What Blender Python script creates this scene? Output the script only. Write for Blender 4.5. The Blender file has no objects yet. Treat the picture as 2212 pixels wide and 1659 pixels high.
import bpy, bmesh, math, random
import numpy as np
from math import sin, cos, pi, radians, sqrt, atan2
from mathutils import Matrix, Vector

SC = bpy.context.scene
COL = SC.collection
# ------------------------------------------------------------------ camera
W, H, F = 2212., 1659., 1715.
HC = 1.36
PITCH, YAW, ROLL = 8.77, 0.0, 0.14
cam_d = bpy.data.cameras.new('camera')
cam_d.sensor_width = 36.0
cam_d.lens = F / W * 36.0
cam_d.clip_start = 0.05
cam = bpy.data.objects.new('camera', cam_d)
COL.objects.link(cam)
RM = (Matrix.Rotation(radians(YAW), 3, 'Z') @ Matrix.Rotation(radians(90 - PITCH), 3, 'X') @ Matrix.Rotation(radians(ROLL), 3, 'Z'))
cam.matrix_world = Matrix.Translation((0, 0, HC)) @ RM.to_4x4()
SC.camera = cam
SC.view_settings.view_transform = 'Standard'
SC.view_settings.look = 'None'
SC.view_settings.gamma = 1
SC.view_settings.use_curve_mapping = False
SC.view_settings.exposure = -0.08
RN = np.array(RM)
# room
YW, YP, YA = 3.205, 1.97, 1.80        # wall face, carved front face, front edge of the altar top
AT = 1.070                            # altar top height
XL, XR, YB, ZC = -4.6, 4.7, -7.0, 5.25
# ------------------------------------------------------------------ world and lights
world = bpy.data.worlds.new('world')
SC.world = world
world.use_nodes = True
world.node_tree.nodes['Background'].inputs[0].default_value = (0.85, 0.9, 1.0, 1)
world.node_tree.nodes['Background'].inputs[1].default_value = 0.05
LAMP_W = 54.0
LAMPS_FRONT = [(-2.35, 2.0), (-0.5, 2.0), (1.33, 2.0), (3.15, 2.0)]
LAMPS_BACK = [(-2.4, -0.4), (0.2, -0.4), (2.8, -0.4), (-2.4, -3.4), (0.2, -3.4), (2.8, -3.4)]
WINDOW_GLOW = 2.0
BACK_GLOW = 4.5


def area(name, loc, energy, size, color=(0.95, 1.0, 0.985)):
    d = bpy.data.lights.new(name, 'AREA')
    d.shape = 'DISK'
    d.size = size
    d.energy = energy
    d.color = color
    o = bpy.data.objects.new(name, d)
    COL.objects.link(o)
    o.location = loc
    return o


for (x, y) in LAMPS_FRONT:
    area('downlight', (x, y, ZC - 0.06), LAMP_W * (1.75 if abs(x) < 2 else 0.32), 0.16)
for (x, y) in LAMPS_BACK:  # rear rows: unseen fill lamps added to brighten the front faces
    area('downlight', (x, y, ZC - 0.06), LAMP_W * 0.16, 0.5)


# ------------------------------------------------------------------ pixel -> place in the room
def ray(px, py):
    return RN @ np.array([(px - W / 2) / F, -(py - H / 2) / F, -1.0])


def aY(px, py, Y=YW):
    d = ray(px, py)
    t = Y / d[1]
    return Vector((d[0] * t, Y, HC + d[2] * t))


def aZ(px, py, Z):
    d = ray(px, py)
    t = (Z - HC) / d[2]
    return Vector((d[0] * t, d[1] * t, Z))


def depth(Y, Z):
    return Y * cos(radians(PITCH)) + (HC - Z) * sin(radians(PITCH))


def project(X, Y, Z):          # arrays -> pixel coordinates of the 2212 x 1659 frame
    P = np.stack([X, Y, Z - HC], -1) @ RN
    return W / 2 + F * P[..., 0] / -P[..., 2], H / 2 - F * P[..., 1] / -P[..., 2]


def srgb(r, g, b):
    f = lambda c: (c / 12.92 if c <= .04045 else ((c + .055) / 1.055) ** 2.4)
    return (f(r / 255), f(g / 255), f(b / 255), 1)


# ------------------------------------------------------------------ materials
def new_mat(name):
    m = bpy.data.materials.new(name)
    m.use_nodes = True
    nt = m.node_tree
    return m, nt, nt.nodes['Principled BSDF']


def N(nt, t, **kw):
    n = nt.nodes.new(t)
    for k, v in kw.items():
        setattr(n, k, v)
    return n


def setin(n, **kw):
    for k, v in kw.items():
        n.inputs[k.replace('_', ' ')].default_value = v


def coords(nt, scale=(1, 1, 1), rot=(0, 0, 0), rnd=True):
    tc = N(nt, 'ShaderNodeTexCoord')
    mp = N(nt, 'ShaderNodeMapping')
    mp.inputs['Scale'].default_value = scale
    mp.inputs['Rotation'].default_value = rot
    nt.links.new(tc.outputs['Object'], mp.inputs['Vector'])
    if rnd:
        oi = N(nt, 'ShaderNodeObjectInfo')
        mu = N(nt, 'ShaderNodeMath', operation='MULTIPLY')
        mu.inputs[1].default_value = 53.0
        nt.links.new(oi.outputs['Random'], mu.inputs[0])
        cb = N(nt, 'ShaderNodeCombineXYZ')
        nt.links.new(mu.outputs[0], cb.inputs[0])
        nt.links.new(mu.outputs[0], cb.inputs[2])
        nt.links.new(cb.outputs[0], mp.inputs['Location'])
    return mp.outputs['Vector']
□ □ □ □
Exactly as they stand, set down the lines from the top of the data through the line with "from mathutils import Matrix, Vector".

What Blender Python script creates this scene? Output the script only. Write for Blender 4.5. The Blender file has no objects yet. Treat the picture as 2212 pixels wide and 1659 pixels high.
import bpy, bmesh, math, random
import numpy as np
from math import sin, cos, pi, radians, sqrt, atan2
from mathutils import Matrix, Vector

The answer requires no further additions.